— BEGIN —

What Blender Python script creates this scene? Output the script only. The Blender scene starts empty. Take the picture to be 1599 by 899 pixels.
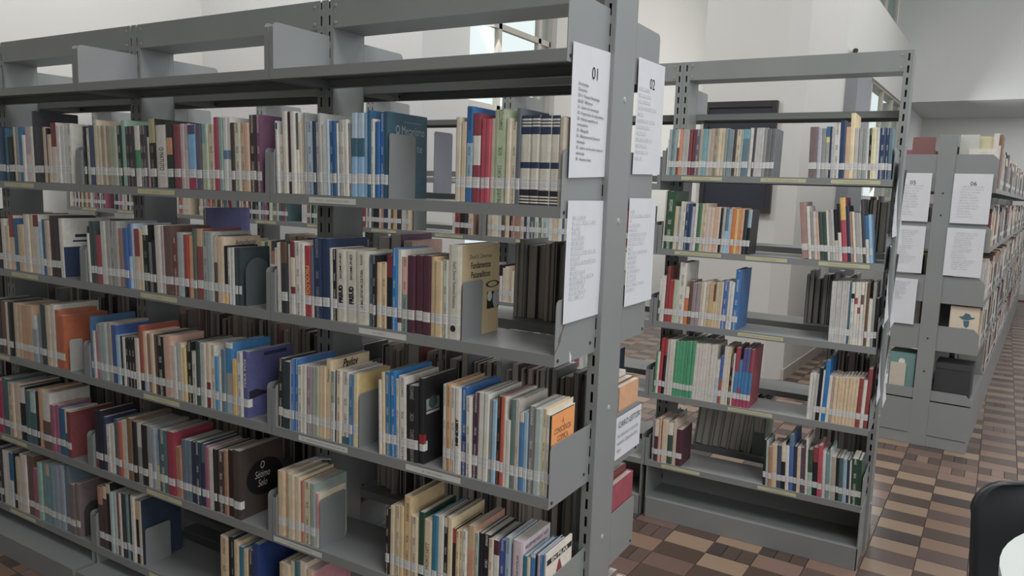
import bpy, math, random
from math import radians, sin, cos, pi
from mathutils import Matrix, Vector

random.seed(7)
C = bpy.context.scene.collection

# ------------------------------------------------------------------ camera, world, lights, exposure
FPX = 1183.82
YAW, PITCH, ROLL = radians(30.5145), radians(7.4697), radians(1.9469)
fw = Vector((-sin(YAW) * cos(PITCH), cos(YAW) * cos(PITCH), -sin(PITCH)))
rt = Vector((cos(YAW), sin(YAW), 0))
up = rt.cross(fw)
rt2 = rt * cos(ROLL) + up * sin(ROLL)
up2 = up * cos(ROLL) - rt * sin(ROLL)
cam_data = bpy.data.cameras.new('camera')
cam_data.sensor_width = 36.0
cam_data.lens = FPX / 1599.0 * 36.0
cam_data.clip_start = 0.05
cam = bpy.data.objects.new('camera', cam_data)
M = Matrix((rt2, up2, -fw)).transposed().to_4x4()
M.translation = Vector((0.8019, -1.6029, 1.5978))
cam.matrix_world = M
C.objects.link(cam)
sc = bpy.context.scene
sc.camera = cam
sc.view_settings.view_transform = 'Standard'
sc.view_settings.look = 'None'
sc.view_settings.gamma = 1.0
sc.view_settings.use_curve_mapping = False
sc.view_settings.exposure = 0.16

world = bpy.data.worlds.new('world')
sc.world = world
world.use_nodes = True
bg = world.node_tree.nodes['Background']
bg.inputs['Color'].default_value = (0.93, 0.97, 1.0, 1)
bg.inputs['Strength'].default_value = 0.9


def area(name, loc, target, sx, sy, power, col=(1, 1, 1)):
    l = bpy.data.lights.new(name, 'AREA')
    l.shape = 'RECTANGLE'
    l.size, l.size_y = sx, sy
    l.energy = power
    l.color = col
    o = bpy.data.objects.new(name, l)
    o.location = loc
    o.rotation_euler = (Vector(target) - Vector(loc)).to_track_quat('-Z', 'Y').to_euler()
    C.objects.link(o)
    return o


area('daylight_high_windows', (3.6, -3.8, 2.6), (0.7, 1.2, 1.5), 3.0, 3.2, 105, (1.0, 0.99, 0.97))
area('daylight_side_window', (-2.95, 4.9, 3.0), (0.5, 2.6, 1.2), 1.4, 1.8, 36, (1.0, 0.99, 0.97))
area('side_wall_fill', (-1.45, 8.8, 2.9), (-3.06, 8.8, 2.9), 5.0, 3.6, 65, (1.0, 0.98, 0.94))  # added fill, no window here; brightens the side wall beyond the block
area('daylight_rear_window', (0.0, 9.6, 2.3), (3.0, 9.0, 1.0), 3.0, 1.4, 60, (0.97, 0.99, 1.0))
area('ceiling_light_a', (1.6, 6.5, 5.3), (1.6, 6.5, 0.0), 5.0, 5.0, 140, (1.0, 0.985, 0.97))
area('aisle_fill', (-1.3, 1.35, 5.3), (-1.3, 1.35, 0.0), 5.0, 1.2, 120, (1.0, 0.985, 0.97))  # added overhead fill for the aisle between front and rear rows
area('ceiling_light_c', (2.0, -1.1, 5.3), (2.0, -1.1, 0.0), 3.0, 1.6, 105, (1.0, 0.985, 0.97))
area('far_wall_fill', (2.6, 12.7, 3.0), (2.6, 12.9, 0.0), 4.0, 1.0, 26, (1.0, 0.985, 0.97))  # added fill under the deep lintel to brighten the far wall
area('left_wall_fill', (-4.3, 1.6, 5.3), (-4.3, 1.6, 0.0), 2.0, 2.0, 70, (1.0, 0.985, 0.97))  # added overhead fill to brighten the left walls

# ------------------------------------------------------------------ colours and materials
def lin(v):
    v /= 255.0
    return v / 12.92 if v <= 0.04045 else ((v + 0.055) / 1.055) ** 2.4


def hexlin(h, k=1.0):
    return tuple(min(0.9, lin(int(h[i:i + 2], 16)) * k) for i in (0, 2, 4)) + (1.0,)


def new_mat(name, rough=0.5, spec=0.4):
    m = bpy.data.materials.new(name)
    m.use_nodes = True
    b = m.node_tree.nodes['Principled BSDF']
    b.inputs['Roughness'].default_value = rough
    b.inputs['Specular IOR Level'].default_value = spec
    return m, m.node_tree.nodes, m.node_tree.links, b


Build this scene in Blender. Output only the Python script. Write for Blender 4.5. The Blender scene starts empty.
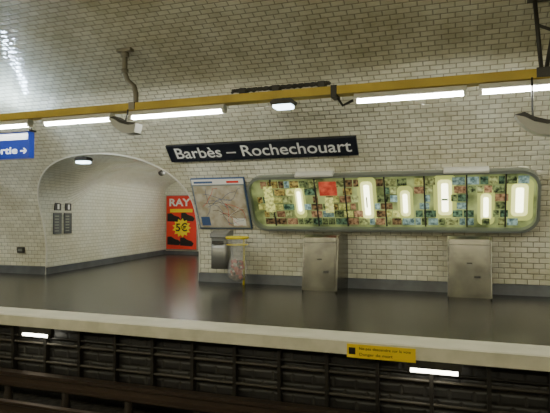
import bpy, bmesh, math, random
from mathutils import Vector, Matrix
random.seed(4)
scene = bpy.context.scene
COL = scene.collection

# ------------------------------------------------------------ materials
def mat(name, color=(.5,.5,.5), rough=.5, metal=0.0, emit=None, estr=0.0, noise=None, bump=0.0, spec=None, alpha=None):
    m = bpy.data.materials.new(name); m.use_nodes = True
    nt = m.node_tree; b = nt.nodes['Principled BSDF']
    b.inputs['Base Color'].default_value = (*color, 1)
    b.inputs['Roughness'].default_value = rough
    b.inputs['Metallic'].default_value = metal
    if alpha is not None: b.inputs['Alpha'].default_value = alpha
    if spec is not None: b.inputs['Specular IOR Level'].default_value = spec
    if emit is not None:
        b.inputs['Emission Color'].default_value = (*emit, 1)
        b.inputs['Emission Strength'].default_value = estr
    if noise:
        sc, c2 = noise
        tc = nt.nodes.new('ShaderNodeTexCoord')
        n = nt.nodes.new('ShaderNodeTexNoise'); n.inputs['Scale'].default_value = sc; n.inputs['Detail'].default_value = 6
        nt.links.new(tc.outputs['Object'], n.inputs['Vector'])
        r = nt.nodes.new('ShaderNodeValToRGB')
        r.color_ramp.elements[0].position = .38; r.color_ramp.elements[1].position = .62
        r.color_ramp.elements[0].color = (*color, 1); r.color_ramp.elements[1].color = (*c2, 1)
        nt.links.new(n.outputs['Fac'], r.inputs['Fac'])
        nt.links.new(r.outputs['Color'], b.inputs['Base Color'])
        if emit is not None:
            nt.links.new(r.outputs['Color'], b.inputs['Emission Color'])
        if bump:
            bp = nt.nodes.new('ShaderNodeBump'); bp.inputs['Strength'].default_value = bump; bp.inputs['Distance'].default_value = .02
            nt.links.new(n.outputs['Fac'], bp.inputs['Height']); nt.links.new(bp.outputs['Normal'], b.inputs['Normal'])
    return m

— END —

* _TO DO_: Repeat exactly, and only, the lines from the one containing "Build this scene" through the one containing "COL = scene.collection", both included, without the pictures.

* _ANSWER TO THIS EXERCISE_:
Build this scene in Blender. Output only the Python script. Write for Blender 4.5. The Blender scene starts empty.
import bpy, bmesh, math, random
from mathutils import Vector, Matrix
random.seed(4)
scene = bpy.context.scene
COL = scene.collection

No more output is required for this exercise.